Kristen Wiig is raring to give a classic large-scale performance in Wonder Woman 1984. Her character, the terminally awkward gemologist Barbara Minerva, sits with rage born of neglect. Barbara gets a chance at real power, and it turns her into a monster, literally: she further elaborates that she wishes she were an apex predator, and she becomes Cheetah, a cat-like villain. But why a cheetah? At least in Batman Returns, Catwoman had a cat and was saved by a bunch more. Barbara likes leopard print, so … okay, we’ll go with it. Anyway, Wiig would have an easier time of it in a movie that foregrounded her more, but the script brushes Barbara off as much as her colleagues do. She doesn’t even get a decent final scene, just a protracted fight that turns Wiig and star Gal Gadot into clashing CG figures.

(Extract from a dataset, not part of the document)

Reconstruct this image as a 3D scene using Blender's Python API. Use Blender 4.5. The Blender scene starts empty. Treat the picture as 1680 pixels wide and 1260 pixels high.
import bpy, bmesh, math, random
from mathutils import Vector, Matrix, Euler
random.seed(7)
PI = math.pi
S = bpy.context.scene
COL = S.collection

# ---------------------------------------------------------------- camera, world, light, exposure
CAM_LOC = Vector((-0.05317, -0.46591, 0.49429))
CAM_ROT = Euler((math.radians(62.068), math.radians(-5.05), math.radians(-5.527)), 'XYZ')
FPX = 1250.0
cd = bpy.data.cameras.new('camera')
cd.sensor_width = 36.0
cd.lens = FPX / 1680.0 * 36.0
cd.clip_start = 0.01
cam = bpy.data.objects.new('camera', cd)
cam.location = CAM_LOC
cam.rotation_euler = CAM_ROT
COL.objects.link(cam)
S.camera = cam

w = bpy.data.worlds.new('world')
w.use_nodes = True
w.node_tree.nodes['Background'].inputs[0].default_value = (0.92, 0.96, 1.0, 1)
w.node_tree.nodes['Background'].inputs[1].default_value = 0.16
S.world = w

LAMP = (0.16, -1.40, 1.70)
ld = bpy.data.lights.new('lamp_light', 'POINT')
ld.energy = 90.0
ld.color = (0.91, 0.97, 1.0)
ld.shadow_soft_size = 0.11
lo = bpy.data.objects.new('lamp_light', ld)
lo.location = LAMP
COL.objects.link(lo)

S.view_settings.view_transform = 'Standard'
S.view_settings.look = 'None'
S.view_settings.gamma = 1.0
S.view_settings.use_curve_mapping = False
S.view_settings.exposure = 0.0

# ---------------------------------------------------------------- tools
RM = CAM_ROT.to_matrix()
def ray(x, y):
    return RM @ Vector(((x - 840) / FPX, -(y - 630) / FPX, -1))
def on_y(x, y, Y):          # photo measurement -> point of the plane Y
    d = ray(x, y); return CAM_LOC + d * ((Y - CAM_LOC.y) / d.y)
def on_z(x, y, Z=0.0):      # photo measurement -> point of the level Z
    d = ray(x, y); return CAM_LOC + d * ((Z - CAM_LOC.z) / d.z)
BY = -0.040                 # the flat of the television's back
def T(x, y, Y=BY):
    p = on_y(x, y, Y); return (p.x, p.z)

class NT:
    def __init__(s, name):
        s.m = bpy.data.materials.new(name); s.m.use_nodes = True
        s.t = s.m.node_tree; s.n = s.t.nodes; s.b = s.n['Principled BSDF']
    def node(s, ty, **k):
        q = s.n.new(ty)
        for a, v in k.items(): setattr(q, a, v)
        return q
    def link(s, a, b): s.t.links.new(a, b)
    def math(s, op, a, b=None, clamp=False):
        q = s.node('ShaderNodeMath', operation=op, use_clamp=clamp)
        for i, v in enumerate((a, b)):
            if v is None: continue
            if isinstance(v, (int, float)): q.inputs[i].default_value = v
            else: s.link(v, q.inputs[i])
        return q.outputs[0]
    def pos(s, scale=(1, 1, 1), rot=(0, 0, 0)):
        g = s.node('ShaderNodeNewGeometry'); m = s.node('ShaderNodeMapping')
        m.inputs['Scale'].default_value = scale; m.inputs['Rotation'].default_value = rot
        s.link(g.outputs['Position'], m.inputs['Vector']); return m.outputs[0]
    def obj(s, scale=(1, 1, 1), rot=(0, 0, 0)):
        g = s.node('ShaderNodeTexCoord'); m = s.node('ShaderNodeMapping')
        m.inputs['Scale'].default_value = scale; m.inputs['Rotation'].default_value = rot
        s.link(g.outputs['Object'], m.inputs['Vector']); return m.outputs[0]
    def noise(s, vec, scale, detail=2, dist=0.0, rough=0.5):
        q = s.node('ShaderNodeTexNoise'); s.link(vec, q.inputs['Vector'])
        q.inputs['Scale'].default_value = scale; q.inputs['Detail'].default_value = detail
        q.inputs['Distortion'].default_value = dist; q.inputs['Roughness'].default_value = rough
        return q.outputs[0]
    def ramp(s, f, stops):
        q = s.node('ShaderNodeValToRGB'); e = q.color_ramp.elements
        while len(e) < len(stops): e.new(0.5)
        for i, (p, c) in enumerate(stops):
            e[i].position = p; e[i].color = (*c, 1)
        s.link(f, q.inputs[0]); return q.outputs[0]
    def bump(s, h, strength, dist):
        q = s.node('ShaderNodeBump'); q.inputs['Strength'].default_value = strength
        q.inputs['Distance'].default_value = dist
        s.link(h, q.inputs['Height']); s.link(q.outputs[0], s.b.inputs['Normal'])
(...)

This is not a good movie, and it’s not a bad movie. Wonder Woman 1984 is enormously ambitious, overlong, sincere, sloppy, trying to do something profound with somewhat silly ingredients. I much enjoyed 2017’s Wonder Woman (which like WW84 was directed by Patty Jenkins), but I think I feel a fondness for the sequel that I don’t for the original. The earlier film had the purity and sharpness of a drillbit; the new one, to put it outrageously mildly, does not. It has large things on its mind, some of which are accidentally relevant to the current moment; its message is that we should wish for the common good. An ancient stone comes across Barbara’s desk care of the FBI; it turns out to have the power to grant people’s wishes. Everyone wishes for self-serving things; even Wonder Woman uses her wish to bring back her long-dead soulmate Steve Trevor (Chris Pine). Eventually Cheetah draws blood, Wonder Woman’s powers are ebbing, and nuclear bombs dot the sky.
That’s a lot of balls to keep in the air; Jenkins drops more than a few of them, but not the ones that mattered to me, the emotional beats. There is another villain here, the bull-slinging television personality Max Lord (Pedro Pascal), who gets ahold of the wish-giving stone and absorbs it into himself. Sometimes WW84 wants to be about geopolitics, and sometimes it wants to be about relationships, and sometimes it wants to be about this magic stone that does weird things to people. It refuses to decide to be about one particular thing, and I grew to like that — indeed, WW84 is a terrifically likable movie. It doesn’t hate anyone, not even the skunky Max, who goes around granting wishes in exchange for power. But something has to give, and when we don’t get certain connective scenes featuring Barbara/Cheetah to give us more of a grounding in the process of her descent to villainy, some of the emotions the movie triggers in us get short-circuited. The narrative bumpiness can read as indifference to Barbara, and to us.
Then again, there’s a scene early on where Wonder Woman (in her day-to-day persona Diana — the name Wonder Woman is never spoken here, though, as in the first film) goes out to lunch with Barbara and they talk about love and loss and loneliness, just like two grown-ups in a film for grown-ups. Jenkins handles stuff like this with aplomb, and is equally good at the action insofar as the special effects allow. It’s the story beats that a superhero movie seems to require that get muffled or half-assed, as though Jenkins weren’t interested in them; we’re not particularly either, but every so often a chunk or bit of orphaned story will bob, chewed and dead, to the surface, and it’s disconcerting. Some people will come away from WW84 confounded and hostile, seeing it as the latest example of big-movie big-money assault on coherence.
I understand that response, and the movie doesn’t make it easy to get on board if you’re not on right at the start. But the Young Diana Chronicles prologue hooked me (I’m not sure it has a thematic link to what follows, but it sure is fun), and soon after came a goofball heist right out of comics and movies of the ‘80s, and I was in love. I always wanted more, not less. A four-hour cut of this thing sounds fine to me. As it is, it feels like they shot a six-episode Wonder Woman series and then hacked it down to feature length. Like I said, Cheetah suffers the most from what I presume were some pretty heavy cuts, although there’s a subtle detail that leaves the door open for Cheetah and, more importantly, Wiig to come back. It’s not as though Wonder Woman ever had many big recurring villains aside from Cheetah, anyway. But — and this question goes to the movie, not to the comics, which answered it — why a cheetah?